> What you have to do: Write out the whole listing again, exactly as given.

> Recorded information:

= = =

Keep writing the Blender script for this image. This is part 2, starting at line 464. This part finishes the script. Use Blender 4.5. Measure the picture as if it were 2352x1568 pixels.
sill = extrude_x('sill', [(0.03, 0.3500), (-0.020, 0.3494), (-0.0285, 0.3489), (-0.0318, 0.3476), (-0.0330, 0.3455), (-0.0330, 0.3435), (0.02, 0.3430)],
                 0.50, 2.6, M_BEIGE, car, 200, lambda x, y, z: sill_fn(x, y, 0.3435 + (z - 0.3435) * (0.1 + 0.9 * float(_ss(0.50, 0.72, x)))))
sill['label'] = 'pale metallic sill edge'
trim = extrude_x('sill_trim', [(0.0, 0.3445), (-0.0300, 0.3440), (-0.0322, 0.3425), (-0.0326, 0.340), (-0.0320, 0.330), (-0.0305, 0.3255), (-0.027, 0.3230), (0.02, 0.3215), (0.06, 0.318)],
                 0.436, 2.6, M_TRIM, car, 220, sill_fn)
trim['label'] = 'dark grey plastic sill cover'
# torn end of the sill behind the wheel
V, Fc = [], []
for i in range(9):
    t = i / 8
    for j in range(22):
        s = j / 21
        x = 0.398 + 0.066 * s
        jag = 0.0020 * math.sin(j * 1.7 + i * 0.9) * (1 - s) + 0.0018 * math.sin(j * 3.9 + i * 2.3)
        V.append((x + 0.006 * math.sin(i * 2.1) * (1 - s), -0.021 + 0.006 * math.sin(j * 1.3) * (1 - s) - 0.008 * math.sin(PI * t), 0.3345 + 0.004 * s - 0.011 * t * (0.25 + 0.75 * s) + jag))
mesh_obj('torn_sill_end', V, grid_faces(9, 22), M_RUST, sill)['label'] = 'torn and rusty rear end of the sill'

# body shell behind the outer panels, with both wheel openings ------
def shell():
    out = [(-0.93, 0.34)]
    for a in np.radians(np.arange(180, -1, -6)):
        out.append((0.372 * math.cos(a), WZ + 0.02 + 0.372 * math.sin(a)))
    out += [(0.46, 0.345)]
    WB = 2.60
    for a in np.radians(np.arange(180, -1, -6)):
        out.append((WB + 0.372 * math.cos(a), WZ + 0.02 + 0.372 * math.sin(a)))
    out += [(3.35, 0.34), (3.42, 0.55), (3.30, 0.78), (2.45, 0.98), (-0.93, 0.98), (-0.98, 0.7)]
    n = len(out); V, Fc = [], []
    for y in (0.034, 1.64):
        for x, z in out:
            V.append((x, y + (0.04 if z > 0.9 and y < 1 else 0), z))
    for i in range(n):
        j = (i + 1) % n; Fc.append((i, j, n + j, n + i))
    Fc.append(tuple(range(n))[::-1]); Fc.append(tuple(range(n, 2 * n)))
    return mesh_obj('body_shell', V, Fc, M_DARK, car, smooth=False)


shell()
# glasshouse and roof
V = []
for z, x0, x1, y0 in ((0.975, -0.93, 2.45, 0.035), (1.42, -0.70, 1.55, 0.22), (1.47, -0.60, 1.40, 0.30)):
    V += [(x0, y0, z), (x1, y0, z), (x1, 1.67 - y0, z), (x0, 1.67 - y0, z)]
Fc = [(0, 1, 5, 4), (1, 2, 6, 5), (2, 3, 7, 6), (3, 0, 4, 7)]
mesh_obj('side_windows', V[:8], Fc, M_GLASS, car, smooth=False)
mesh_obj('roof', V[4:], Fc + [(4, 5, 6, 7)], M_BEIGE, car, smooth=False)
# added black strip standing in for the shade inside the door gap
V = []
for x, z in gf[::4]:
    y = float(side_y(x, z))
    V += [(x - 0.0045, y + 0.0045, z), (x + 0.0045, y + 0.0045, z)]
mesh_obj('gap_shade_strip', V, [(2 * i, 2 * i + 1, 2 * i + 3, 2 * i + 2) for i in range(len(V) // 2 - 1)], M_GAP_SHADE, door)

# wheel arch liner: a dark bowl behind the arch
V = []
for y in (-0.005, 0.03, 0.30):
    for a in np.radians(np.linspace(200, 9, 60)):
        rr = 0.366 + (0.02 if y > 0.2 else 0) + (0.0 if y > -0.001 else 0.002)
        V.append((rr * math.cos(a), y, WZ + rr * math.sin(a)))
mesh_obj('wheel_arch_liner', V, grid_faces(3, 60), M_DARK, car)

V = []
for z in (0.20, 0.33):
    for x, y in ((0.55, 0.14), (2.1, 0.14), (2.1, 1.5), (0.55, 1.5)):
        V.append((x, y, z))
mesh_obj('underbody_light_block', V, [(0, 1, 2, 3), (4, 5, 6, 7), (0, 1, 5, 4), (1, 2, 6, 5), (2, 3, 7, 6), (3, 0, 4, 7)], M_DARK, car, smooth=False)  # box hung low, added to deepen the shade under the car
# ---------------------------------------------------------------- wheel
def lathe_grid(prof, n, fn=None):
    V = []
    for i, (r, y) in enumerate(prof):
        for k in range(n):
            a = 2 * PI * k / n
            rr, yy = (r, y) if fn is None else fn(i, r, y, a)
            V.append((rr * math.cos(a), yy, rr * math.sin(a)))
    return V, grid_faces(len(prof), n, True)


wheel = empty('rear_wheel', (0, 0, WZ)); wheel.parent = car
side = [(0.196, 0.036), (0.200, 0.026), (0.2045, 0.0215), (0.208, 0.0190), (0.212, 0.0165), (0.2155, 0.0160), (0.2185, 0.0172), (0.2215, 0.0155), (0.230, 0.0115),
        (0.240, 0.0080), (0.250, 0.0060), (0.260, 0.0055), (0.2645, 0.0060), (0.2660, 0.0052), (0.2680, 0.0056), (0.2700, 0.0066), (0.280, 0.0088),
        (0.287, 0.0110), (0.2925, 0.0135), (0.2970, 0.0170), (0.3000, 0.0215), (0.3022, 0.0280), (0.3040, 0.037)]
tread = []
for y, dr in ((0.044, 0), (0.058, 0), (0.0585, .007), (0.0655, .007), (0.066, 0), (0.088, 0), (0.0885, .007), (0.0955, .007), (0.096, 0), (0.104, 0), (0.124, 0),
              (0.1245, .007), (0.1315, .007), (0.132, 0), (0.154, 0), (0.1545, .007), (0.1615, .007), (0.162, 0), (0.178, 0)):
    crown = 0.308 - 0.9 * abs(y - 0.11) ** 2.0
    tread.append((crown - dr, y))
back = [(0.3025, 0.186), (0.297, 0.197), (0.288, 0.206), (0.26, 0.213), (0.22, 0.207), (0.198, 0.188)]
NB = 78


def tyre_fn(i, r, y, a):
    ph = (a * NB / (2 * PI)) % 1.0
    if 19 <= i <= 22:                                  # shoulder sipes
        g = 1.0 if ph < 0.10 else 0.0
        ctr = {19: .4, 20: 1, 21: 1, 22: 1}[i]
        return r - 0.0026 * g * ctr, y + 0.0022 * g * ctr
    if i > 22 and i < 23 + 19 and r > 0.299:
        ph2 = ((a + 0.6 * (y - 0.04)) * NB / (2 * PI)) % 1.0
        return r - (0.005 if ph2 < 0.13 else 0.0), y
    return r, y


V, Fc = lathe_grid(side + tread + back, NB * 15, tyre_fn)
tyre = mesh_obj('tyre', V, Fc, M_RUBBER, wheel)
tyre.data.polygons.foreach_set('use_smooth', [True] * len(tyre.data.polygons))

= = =

> Finished answer:
Keep writing the Blender script for this image. This is part 2, starting at line 464. This part finishes the script. Use Blender 4.5. Measure the picture as if it were 2352x1568 pixels.
sill = extrude_x('sill', [(0.03, 0.3500), (-0.020, 0.3494), (-0.0285, 0.3489), (-0.0318, 0.3476), (-0.0330, 0.3455), (-0.0330, 0.3435), (0.02, 0.3430)],
                 0.50, 2.6, M_BEIGE, car, 200, lambda x, y, z: sill_fn(x, y, 0.3435 + (z - 0.3435) * (0.1 + 0.9 * float(_ss(0.50, 0.72, x)))))
sill['label'] = 'pale metallic sill edge'
trim = extrude_x('sill_trim', [(0.0, 0.3445), (-0.0300, 0.3440), (-0.0322, 0.3425), (-0.0326, 0.340), (-0.0320, 0.330), (-0.0305, 0.3255), (-0.027, 0.3230), (0.02, 0.3215), (0.06, 0.318)],
                 0.436, 2.6, M_TRIM, car, 220, sill_fn)
trim['label'] = 'dark grey plastic sill cover'
# torn end of the sill behind the wheel
V, Fc = [], []
for i in range(9):
    t = i / 8
    for j in range(22):
        s = j / 21
        x = 0.398 + 0.066 * s
        jag = 0.0020 * math.sin(j * 1.7 + i * 0.9) * (1 - s) + 0.0018 * math.sin(j * 3.9 + i * 2.3)
        V.append((x + 0.006 * math.sin(i * 2.1) * (1 - s), -0.021 + 0.006 * math.sin(j * 1.3) * (1 - s) - 0.008 * math.sin(PI * t), 0.3345 + 0.004 * s - 0.011 * t * (0.25 + 0.75 * s) + jag))
mesh_obj('torn_sill_end', V, grid_faces(9, 22), M_RUST, sill)['label'] = 'torn and rusty rear end of the sill'

# body shell behind the outer panels, with both wheel openings ------
def shell():
    out = [(-0.93, 0.34)]
    for a in np.radians(np.arange(180, -1, -6)):
        out.append((0.372 * math.cos(a), WZ + 0.02 + 0.372 * math.sin(a)))
    out += [(0.46, 0.345)]
    WB = 2.60
    for a in np.radians(np.arange(180, -1, -6)):
        out.append((WB + 0.372 * math.cos(a), WZ + 0.02 + 0.372 * math.sin(a)))
    out += [(3.35, 0.34), (3.42, 0.55), (3.30, 0.78), (2.45, 0.98), (-0.93, 0.98), (-0.98, 0.7)]
    n = len(out); V, Fc = [], []
    for y in (0.034, 1.64):
        for x, z in out:
            V.append((x, y + (0.04 if z > 0.9 and y < 1 else 0), z))
    for i in range(n):
        j = (i + 1) % n; Fc.append((i, j, n + j, n + i))
    Fc.append(tuple(range(n))[::-1]); Fc.append(tuple(range(n, 2 * n)))
    return mesh_obj('body_shell', V, Fc, M_DARK, car, smooth=False)


shell()
# glasshouse and roof
V = []
for z, x0, x1, y0 in ((0.975, -0.93, 2.45, 0.035), (1.42, -0.70, 1.55, 0.22), (1.47, -0.60, 1.40, 0.30)):
    V += [(x0, y0, z), (x1, y0, z), (x1, 1.67 - y0, z), (x0, 1.67 - y0, z)]
Fc = [(0, 1, 5, 4), (1, 2, 6, 5), (2, 3, 7, 6), (3, 0, 4, 7)]
mesh_obj('side_windows', V[:8], Fc, M_GLASS, car, smooth=False)
mesh_obj('roof', V[4:], Fc + [(4, 5, 6, 7)], M_BEIGE, car, smooth=False)
# added black strip standing in for the shade inside the door gap
V = []
for x, z in gf[::4]:
    y = float(side_y(x, z))
    V += [(x - 0.0045, y + 0.0045, z), (x + 0.0045, y + 0.0045, z)]
mesh_obj('gap_shade_strip', V, [(2 * i, 2 * i + 1, 2 * i + 3, 2 * i + 2) for i in range(len(V) // 2 - 1)], M_GAP_SHADE, door)

# wheel arch liner: a dark bowl behind the arch
V = []
for y in (-0.005, 0.03, 0.30):
    for a in np.radians(np.linspace(200, 9, 60)):
        rr = 0.366 + (0.02 if y > 0.2 else 0) + (0.0 if y > -0.001 else 0.002)
        V.append((rr * math.cos(a), y, WZ + rr * math.sin(a)))
mesh_obj('wheel_arch_liner', V, grid_faces(3, 60), M_DARK, car)

V = []
for z in (0.20, 0.33):
    for x, y in ((0.55, 0.14), (2.1, 0.14), (2.1, 1.5), (0.55, 1.5)):
        V.append((x, y, z))
mesh_obj('underbody_light_block', V, [(0, 1, 2, 3), (4, 5, 6, 7), (0, 1, 5, 4), (1, 2, 6, 5), (2, 3, 7, 6), (3, 0, 4, 7)], M_DARK, car, smooth=False)  # box hung low, added to deepen the shade under the car
# ---------------------------------------------------------------- wheel
def lathe_grid(prof, n, fn=None):
    V = []
    for i, (r, y) in enumerate(prof):
        for k in range(n):
            a = 2 * PI * k / n
            rr, yy = (r, y) if fn is None else fn(i, r, y, a)
            V.append((rr * math.cos(a), yy, rr * math.sin(a)))
    return V, grid_faces(len(prof), n, True)


wheel = empty('rear_wheel', (0, 0, WZ)); wheel.parent = car
side = [(0.196, 0.036), (0.200, 0.026), (0.2045, 0.0215), (0.208, 0.0190), (0.212, 0.0165), (0.2155, 0.0160), (0.2185, 0.0172), (0.2215, 0.0155), (0.230, 0.0115),
        (0.240, 0.0080), (0.250, 0.0060), (0.260, 0.0055), (0.2645, 0.0060), (0.2660, 0.0052), (0.2680, 0.0056), (0.2700, 0.0066), (0.280, 0.0088),
        (0.287, 0.0110), (0.2925, 0.0135), (0.2970, 0.0170), (0.3000, 0.0215), (0.3022, 0.0280), (0.3040, 0.037)]
tread = []
for y, dr in ((0.044, 0), (0.058, 0), (0.0585, .007), (0.0655, .007), (0.066, 0), (0.088, 0), (0.0885, .007), (0.0955, .007), (0.096, 0), (0.104, 0), (0.124, 0),
              (0.1245, .007), (0.1315, .007), (0.132, 0), (0.154, 0), (0.1545, .007), (0.1615, .007), (0.162, 0), (0.178, 0)):
    crown = 0.308 - 0.9 * abs(y - 0.11) ** 2.0
    tread.append((crown - dr, y))
back = [(0.3025, 0.186), (0.297, 0.197), (0.288, 0.206), (0.26, 0.213), (0.22, 0.207), (0.198, 0.188)]
NB = 78


def tyre_fn(i, r, y, a):
    ph = (a * NB / (2 * PI)) % 1.0
    if 19 <= i <= 22:                                  # shoulder sipes
        g = 1.0 if ph < 0.10 else 0.0
        ctr = {19: .4, 20: 1, 21: 1, 22: 1}[i]
        return r - 0.0026 * g * ctr, y + 0.0022 * g * ctr
    if i > 22 and i < 23 + 19 and r > 0.299:
        ph2 = ((a + 0.6 * (y - 0.04)) * NB / (2 * PI)) % 1.0
        return r - (0.005 if ph2 < 0.13 else 0.0), y
    return r, y


V, Fc = lathe_grid(side + tread + back, NB * 15, tyre_fn)
tyre = mesh_obj('tyre', V, Fc, M_RUBBER, wheel)
tyre.data.polygons.foreach_set('use_smooth', [True] * len(tyre.data.polygons))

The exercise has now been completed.